Для молодого Беньямина голая жизнь служила главным образом теоретическим и полемическим понятием. Он и представить себе не мог, насколько близко он лично окажется к этим бесчеловечным условиям во время Второй мировой войны и насколько реальными они станут для примерно четырнадцати миллионов мирных жителей, уничтоженных нацистской Германией и Советским Союзом в период с 1933 по 1945 год. Так что, когда репортажи о лагерях смерти начали просачиваться на последние страницы New York Times, именно эту раннюю концепцию он выбрал для описания подобных почти не поддающихся описанию мест. Освенцим, – пишет он на одной из самых важных страниц во всей рукописи, – это земля оголенных жизней. Нью-Йорк, – продолжает он без паузы, – это пейзаж, построенный из абсолютной жизни.
Это шокирующее сравнение лагеря смерти и города, Освенцима и Нью-Йорка, голой жизни и абсолютной жизни не получает дальнейшего развития. Но оно определенно остается одним из элементов аксиоматики Беньямина. В нем противопоставлены два идеальных состояния – нечеловеческое и человеческое, – которые могут совпадать, а могут и не совпадать с фактами непростой истории, связанной с этими двумя реальными географическими локациями. Беньямин, кажется, постулирует абстракцию этого конкретного лагеря и этого конкретного города, чтобы трактовать их как теоретические парадигмы, как символические крайние случаи, между которыми колеблется не только его мысль, но также и наша реальность. Хотя слово «Освенцим» на протяжении всей рукописи встречается всего один раз, оно всё же выступает функцией полярной противоположности Нью-Йорку, тем самым придавая его тексту особую напряженность, которая недвусмысленно демонстрирует его политическую приверженность. Как отмечает Итало Кальвино, «каждый город обретает свою форму из пустыни, которой он противостоит»[80].

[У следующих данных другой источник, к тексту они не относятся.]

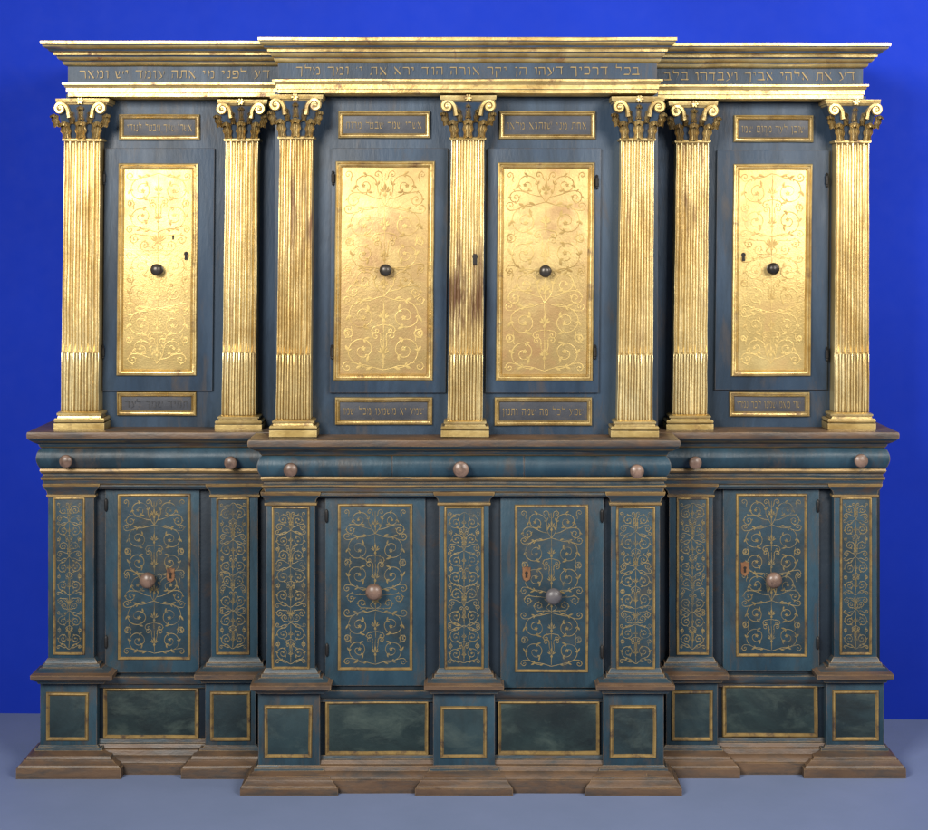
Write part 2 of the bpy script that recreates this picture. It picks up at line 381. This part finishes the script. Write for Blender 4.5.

Со времен Аристотеля защита нашего простого телесного существования не считается телосом или конечным предназначением города. Хотя город и зародился ради голых «потребностей жизни»[81], он существует «преимущественно для того, чтобы жить счастливо»[82]. Одна из проблем, однако, заключается в том, что, когда это некогда единственное, ограниченное, сфокусированное пространство, которое древние греки называли полисом, расширяется до обширных государств и межконтинентальных империй, счастье не обязательно следует за ним. Напротив, базовая идея, гласящая, что целью политики является устройство жизни в соответствии с тем, чтобы жить счастливо, имеет тенденцию постепенно ослабевать; всё чаще она не признается. И прожженные политики, и рядовые граждане привычно забывают, что изначальная политическая цель состоит в том, чтобы найти способы получить «долю счастья» для каждого, тогда как философы, которые всё еще утруждают себя выяснением того, что именно представляет собой хорошая или счастливая жизнь, почти никого не интересуют.
Принимая во внимание все эти обстоятельства, Беньямин, кажется, до сих пор воображает, что жизни, проходящие мимо него по улицам Нью-Йорка, содержат то же зерно добра, которое Аристотель впервые увидел более двух тысячелетий назад на улицах Афин. Он считает голую жизнь самым что ни на есть минимальным и бессмысленным человеческим существованием, в котором уничтожаются различные формы жизни, а абсолютная жизнь понимается в его работах как наиболее сложное и значительное из возможных способов человеческого существования, где постоянно производятся различные формы жизни. Именно это Беньямин хотел вывести на передний план, не только наблюдая случайных прохожих, но и посредством собственных скрупулезных научных прогулок.
Чтобы лучше понять, что Беньямин имеет в виду под абсолютной жизнью, нам нужно сделать небольшой экскурс в его теорию фотографии, тему, которая была очень близка его сердцу как до, так и после предполагаемого самоубийства. Хорошо известно, что из-за низкой чувствительности ранних методов фотографии получение фотоснимков требовало длительной выдержки, поэтому в конечном результате запечатлеть свое изображение могли только статичные объекты. Всё, что двигалось, хоть немного, исчезало. Поэтому можно было бы ожидать, что первой фотографией человека будет что-то вроде одного из тех ранних студийных портретов, на которых привилегированному субъекту, допущенному к запечатлению, предписывалось сидеть абсолютно неподвижно в течение мучительно долгого периода времени, пока его изображение фиксировалось на фотопластинке.